**Problem details:**
Copy every line of the data exactly, leaving nothing out.
━━━━━━━━
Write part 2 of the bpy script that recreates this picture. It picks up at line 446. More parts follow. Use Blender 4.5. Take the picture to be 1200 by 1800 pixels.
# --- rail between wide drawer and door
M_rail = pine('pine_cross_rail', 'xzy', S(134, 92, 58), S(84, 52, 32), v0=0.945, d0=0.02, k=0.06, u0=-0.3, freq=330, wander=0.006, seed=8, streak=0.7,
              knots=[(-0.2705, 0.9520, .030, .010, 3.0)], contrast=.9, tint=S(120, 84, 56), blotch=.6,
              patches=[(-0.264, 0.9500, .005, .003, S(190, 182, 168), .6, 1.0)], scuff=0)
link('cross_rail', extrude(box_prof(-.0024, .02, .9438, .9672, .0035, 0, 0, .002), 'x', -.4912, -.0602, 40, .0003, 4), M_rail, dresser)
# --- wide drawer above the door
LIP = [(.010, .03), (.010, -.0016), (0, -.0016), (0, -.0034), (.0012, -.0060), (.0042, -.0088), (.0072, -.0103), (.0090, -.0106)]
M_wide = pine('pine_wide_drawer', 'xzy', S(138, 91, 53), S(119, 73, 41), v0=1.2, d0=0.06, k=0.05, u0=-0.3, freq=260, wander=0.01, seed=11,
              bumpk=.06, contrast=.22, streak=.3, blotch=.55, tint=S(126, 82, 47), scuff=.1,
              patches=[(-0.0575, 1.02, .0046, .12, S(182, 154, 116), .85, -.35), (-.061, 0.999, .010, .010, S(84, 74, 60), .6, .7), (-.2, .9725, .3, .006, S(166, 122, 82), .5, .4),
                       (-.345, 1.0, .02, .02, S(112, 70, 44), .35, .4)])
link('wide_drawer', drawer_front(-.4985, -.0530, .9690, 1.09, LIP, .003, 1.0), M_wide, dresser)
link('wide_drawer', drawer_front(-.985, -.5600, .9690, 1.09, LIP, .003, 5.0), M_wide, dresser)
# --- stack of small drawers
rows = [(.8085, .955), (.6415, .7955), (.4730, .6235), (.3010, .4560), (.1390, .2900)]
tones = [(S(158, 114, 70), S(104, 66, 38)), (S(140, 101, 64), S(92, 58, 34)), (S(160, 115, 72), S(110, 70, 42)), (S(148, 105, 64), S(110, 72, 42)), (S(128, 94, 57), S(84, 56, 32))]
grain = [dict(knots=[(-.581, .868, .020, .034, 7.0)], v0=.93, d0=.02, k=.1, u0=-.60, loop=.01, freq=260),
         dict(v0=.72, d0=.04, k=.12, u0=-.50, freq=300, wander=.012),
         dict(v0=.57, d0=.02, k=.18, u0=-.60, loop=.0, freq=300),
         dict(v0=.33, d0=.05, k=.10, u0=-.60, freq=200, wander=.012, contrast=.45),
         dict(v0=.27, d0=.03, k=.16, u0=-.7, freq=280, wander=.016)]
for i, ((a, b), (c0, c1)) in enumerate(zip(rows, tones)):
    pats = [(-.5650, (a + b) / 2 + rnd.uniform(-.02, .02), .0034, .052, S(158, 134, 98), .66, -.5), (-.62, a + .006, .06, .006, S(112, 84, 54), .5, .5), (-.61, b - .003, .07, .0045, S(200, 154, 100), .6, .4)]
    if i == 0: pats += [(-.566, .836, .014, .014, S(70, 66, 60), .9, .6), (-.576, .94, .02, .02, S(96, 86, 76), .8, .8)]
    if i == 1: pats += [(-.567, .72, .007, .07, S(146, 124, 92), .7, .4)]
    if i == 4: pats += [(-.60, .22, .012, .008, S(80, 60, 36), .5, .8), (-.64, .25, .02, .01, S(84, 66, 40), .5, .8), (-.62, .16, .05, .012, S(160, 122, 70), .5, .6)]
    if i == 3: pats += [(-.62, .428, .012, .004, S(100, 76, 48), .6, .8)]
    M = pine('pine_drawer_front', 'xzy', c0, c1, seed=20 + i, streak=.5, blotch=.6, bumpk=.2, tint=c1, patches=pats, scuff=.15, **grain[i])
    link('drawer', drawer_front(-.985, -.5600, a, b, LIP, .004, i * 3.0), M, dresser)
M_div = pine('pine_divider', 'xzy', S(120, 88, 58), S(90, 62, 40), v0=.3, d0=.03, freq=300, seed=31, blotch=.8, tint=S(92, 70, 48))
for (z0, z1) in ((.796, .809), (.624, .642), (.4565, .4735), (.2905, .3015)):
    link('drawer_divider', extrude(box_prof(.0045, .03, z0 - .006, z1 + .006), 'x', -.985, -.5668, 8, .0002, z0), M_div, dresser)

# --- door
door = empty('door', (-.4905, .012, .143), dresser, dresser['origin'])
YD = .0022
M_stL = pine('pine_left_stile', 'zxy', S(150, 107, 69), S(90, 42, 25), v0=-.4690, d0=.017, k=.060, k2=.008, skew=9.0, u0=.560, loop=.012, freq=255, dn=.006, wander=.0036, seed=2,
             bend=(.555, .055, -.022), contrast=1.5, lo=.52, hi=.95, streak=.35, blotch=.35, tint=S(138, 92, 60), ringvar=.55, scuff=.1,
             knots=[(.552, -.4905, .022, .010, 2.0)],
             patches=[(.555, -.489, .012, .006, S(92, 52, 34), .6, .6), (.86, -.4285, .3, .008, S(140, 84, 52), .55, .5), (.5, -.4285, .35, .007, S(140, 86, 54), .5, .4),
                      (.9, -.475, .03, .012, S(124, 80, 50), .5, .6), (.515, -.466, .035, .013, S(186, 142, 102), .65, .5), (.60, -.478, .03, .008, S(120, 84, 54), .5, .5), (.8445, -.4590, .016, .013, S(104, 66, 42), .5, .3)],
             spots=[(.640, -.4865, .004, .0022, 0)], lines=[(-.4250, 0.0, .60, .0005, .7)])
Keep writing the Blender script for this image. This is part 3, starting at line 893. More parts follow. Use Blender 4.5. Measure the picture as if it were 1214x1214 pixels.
━━━━━━━━
**Complete response:**
Write part 2 of the bpy script that recreates this picture. It picks up at line 446. More parts follow. Use Blender 4.5. Take the picture to be 1200 by 1800 pixels.
# --- rail between wide drawer and door
M_rail = pine('pine_cross_rail', 'xzy', S(134, 92, 58), S(84, 52, 32), v0=0.945, d0=0.02, k=0.06, u0=-0.3, freq=330, wander=0.006, seed=8, streak=0.7,
              knots=[(-0.2705, 0.9520, .030, .010, 3.0)], contrast=.9, tint=S(120, 84, 56), blotch=.6,
              patches=[(-0.264, 0.9500, .005, .003, S(190, 182, 168), .6, 1.0)], scuff=0)
link('cross_rail', extrude(box_prof(-.0024, .02, .9438, .9672, .0035, 0, 0, .002), 'x', -.4912, -.0602, 40, .0003, 4), M_rail, dresser)
# --- wide drawer above the door
LIP = [(.010, .03), (.010, -.0016), (0, -.0016), (0, -.0034), (.0012, -.0060), (.0042, -.0088), (.0072, -.0103), (.0090, -.0106)]
M_wide = pine('pine_wide_drawer', 'xzy', S(138, 91, 53), S(119, 73, 41), v0=1.2, d0=0.06, k=0.05, u0=-0.3, freq=260, wander=0.01, seed=11,
              bumpk=.06, contrast=.22, streak=.3, blotch=.55, tint=S(126, 82, 47), scuff=.1,
              patches=[(-0.0575, 1.02, .0046, .12, S(182, 154, 116), .85, -.35), (-.061, 0.999, .010, .010, S(84, 74, 60), .6, .7), (-.2, .9725, .3, .006, S(166, 122, 82), .5, .4),
                       (-.345, 1.0, .02, .02, S(112, 70, 44), .35, .4)])
link('wide_drawer', drawer_front(-.4985, -.0530, .9690, 1.09, LIP, .003, 1.0), M_wide, dresser)
link('wide_drawer', drawer_front(-.985, -.5600, .9690, 1.09, LIP, .003, 5.0), M_wide, dresser)
# --- stack of small drawers
rows = [(.8085, .955), (.6415, .7955), (.4730, .6235), (.3010, .4560), (.1390, .2900)]
tones = [(S(158, 114, 70), S(104, 66, 38)), (S(140, 101, 64), S(92, 58, 34)), (S(160, 115, 72), S(110, 70, 42)), (S(148, 105, 64), S(110, 72, 42)), (S(128, 94, 57), S(84, 56, 32))]
grain = [dict(knots=[(-.581, .868, .020, .034, 7.0)], v0=.93, d0=.02, k=.1, u0=-.60, loop=.01, freq=260),
         dict(v0=.72, d0=.04, k=.12, u0=-.50, freq=300, wander=.012),
         dict(v0=.57, d0=.02, k=.18, u0=-.60, loop=.0, freq=300),
         dict(v0=.33, d0=.05, k=.10, u0=-.60, freq=200, wander=.012, contrast=.45),
         dict(v0=.27, d0=.03, k=.16, u0=-.7, freq=280, wander=.016)]
for i, ((a, b), (c0, c1)) in enumerate(zip(rows, tones)):
    pats = [(-.5650, (a + b) / 2 + rnd.uniform(-.02, .02), .0034, .052, S(158, 134, 98), .66, -.5), (-.62, a + .006, .06, .006, S(112, 84, 54), .5, .5), (-.61, b - .003, .07, .0045, S(200, 154, 100), .6, .4)]
    if i == 0: pats += [(-.566, .836, .014, .014, S(70, 66, 60), .9, .6), (-.576, .94, .02, .02, S(96, 86, 76), .8, .8)]
    if i == 1: pats += [(-.567, .72, .007, .07, S(146, 124, 92), .7, .4)]
    if i == 4: pats += [(-.60, .22, .012, .008, S(80, 60, 36), .5, .8), (-.64, .25, .02, .01, S(84, 66, 40), .5, .8), (-.62, .16, .05, .012, S(160, 122, 70), .5, .6)]
    if i == 3: pats += [(-.62, .428, .012, .004, S(100, 76, 48), .6, .8)]
    M = pine('pine_drawer_front', 'xzy', c0, c1, seed=20 + i, streak=.5, blotch=.6, bumpk=.2, tint=c1, patches=pats, scuff=.15, **grain[i])
    link('drawer', drawer_front(-.985, -.5600, a, b, LIP, .004, i * 3.0), M, dresser)
M_div = pine('pine_divider', 'xzy', S(120, 88, 58), S(90, 62, 40), v0=.3, d0=.03, freq=300, seed=31, blotch=.8, tint=S(92, 70, 48))
for (z0, z1) in ((.796, .809), (.624, .642), (.4565, .4735), (.2905, .3015)):
    link('drawer_divider', extrude(box_prof(.0045, .03, z0 - .006, z1 + .006), 'x', -.985, -.5668, 8, .0002, z0), M_div, dresser)

# --- door
door = empty('door', (-.4905, .012, .143), dresser, dresser['origin'])
YD = .0022
M_stL = pine('pine_left_stile', 'zxy', S(150, 107, 69), S(90, 42, 25), v0=-.4690, d0=.017, k=.060, k2=.008, skew=9.0, u0=.560, loop=.012, freq=255, dn=.006, wander=.0036, seed=2,
             bend=(.555, .055, -.022), contrast=1.5, lo=.52, hi=.95, streak=.35, blotch=.35, tint=S(138, 92, 60), ringvar=.55, scuff=.1,
             knots=[(.552, -.4905, .022, .010, 2.0)],
             patches=[(.555, -.489, .012, .006, S(92, 52, 34), .6, .6), (.86, -.4285, .3, .008, S(140, 84, 52), .55, .5), (.5, -.4285, .35, .007, S(140, 86, 54), .5, .4),
                      (.9, -.475, .03, .012, S(124, 80, 50), .5, .6), (.515, -.466, .035, .013, S(186, 142, 102), .65, .5), (.60, -.478, .03, .008, S(120, 84, 54), .5, .5), (.8445, -.4590, .016, .013, S(104, 66, 42), .5, .3)],
             spots=[(.640, -.4865, .004, .0022, 0)], lines=[(-.4250, 0.0, .60, .0005, .7)])
Keep writing the Blender script for this image. This is part 3, starting at line 893. More parts follow. Use Blender 4.5. Measure the picture as if it were 1214x1214 pixels.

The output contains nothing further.